Sieger Köder RIP

Wiki image: Fromista
The German priest painter Sieger Köder has died in Ellwangen, Germany, on February 9th 2015, shortly after his 90th birthday.
Trained as a silversmith and painter, Köder was a prisoner of war during World War II and became an art teacher before studying theology in Tübingen and being ordained a priest. He combined his vocation as a parish priest with his work as an artist, producing numerous paintings, altarpieces and stained glass windows for churches within and outside Germany. He continued painting long into his retirement.
His work shows the artistic influence of Chagall and a distinctive theological and spiritual interpretation of biblical and abstract themes.

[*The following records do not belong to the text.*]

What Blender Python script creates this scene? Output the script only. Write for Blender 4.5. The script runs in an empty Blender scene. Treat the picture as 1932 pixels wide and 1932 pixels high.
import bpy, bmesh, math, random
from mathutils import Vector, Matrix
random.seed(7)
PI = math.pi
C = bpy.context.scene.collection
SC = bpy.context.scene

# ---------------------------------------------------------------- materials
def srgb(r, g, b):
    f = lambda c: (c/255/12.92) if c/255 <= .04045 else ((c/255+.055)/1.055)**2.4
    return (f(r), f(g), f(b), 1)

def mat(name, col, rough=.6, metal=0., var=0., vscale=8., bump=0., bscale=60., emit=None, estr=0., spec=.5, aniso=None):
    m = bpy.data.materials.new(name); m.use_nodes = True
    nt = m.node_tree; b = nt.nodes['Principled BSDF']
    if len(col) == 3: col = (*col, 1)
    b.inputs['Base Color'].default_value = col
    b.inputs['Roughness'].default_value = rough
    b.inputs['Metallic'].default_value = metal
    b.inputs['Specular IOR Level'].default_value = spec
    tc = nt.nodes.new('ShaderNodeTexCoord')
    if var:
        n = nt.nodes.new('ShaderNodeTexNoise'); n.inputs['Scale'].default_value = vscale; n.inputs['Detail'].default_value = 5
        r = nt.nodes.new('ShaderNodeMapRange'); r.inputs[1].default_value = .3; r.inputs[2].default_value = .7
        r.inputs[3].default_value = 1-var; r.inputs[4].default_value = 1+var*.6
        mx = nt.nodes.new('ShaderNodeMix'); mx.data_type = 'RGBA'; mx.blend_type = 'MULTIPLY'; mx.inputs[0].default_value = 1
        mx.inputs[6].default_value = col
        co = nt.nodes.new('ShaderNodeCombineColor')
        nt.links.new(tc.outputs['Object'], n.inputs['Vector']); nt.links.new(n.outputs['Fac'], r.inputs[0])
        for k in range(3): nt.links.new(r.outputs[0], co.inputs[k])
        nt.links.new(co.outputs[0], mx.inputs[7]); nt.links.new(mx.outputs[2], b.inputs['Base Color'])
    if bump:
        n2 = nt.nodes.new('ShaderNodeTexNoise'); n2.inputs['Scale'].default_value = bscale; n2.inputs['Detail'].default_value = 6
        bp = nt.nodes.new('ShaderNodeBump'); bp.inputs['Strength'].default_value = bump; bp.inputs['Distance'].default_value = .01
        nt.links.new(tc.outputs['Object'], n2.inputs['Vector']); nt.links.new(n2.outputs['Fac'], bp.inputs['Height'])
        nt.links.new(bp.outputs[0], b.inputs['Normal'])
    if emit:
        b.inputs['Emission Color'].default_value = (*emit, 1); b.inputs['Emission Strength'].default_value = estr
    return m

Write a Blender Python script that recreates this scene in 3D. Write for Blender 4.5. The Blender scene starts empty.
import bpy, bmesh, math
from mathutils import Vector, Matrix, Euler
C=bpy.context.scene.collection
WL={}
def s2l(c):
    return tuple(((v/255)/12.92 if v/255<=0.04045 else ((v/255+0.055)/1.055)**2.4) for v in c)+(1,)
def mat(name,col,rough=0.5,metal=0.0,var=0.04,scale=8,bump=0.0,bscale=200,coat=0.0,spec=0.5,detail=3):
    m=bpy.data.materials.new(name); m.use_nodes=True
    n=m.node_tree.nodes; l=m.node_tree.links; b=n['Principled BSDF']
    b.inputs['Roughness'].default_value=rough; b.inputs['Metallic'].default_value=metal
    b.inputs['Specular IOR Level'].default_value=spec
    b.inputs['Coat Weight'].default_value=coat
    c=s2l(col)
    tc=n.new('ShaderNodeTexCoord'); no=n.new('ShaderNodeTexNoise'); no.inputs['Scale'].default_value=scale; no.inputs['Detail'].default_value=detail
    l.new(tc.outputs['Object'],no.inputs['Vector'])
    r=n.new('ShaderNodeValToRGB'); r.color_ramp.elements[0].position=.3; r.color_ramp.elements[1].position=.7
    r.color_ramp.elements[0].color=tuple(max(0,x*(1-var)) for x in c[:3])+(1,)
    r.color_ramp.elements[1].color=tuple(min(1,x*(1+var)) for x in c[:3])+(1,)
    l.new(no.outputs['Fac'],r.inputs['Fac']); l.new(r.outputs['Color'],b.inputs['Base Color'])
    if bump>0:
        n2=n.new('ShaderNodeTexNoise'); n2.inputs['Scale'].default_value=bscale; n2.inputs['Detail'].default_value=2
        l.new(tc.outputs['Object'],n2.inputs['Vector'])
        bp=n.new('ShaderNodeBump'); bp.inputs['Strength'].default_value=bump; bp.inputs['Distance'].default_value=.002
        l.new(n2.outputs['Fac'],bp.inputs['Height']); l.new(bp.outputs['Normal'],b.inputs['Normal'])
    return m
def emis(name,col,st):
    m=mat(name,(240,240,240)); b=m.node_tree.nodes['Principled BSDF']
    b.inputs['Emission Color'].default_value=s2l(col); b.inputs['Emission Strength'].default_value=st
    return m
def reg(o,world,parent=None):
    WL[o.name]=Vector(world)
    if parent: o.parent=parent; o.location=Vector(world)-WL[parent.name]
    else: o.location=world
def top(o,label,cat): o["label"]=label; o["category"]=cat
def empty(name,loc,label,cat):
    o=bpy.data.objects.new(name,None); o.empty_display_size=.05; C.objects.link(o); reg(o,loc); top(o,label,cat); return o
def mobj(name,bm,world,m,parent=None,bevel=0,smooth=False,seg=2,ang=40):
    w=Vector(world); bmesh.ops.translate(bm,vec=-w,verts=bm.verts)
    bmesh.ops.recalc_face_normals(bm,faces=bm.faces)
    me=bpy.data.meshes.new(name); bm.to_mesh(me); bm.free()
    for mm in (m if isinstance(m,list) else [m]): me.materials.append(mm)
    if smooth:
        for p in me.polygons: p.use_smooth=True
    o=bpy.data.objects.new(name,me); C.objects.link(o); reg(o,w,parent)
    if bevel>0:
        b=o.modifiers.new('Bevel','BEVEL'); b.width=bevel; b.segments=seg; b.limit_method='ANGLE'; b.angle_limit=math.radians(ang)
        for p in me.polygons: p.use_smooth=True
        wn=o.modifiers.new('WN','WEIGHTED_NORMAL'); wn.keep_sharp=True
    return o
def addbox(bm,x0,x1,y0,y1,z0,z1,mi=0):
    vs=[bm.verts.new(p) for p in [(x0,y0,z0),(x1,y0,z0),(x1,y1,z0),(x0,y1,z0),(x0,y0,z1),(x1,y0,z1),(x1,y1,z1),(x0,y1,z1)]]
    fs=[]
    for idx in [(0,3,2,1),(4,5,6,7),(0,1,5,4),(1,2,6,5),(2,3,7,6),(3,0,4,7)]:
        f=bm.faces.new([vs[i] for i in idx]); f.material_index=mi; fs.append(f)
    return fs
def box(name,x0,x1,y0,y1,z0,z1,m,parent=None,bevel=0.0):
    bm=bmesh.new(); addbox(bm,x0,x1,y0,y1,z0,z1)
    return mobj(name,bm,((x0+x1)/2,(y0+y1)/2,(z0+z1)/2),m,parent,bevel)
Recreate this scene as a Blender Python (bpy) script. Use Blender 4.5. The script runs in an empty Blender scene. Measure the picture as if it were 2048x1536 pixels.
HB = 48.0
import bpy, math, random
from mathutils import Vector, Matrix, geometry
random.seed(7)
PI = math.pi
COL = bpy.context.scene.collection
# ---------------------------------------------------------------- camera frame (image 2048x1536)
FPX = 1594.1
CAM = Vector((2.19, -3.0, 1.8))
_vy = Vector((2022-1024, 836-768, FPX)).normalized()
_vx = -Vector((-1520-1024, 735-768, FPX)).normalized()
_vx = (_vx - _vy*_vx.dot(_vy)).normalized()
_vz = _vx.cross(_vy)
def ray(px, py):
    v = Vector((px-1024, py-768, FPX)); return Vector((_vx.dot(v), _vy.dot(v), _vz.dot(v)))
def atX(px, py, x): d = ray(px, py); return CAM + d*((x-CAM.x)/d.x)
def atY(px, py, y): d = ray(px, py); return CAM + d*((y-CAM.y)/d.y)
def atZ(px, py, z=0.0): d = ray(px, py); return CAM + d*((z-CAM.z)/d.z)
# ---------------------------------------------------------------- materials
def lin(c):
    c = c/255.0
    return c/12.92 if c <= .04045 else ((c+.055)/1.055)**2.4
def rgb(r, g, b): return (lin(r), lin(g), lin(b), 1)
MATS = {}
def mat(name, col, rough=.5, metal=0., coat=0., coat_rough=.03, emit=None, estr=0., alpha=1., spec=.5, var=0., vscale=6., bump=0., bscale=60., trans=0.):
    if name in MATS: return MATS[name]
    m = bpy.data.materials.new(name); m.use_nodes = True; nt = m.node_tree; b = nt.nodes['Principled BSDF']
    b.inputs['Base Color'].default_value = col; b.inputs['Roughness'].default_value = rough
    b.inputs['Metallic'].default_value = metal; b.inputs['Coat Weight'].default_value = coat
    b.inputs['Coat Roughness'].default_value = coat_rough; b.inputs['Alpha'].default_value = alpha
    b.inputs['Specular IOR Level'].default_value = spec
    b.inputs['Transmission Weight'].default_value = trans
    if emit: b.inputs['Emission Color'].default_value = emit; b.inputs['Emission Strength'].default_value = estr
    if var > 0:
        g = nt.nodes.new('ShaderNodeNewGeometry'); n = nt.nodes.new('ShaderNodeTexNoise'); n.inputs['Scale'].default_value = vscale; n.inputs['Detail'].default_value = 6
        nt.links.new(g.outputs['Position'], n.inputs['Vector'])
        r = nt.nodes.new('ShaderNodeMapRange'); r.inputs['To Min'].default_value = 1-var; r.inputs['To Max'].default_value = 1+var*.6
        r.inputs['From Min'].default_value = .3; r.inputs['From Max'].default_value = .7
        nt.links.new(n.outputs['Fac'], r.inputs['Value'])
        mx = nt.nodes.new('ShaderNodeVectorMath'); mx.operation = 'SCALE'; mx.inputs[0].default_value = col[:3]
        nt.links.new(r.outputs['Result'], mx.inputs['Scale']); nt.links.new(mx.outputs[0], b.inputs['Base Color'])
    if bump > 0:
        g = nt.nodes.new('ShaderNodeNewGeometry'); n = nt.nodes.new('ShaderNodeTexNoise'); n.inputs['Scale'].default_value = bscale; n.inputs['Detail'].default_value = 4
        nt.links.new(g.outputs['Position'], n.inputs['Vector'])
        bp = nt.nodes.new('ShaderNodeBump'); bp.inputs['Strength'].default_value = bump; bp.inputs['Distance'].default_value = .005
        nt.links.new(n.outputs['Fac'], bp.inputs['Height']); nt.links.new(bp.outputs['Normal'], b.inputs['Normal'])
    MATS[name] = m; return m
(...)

His wartime experiences also profoundly influenced his depictions of the Passion of Christ and human suffering and evil. This can be seen particularly in his Stations of the Cross and the Misereor Hungercloth. Most famously he painted a fresco of the Last Supper for the German College in Rome which included, sitting at the table of the Eucharist, a Jew, a beggar and a prostitute.
In later life Köder's work became world famous and he won many awards, including, in 1985, the honorary title of Monsignor and the Order of Merit from Pope John Paul II. He himself was a modest man and in a newspaper interview once said, 'People come to Ellwangen asking to see the painter. If they're that interested in the painter, then they haven't understood the paintings'.
His works have inspired countless reproductions, books of meditations and posters and a fully illustrated Bible.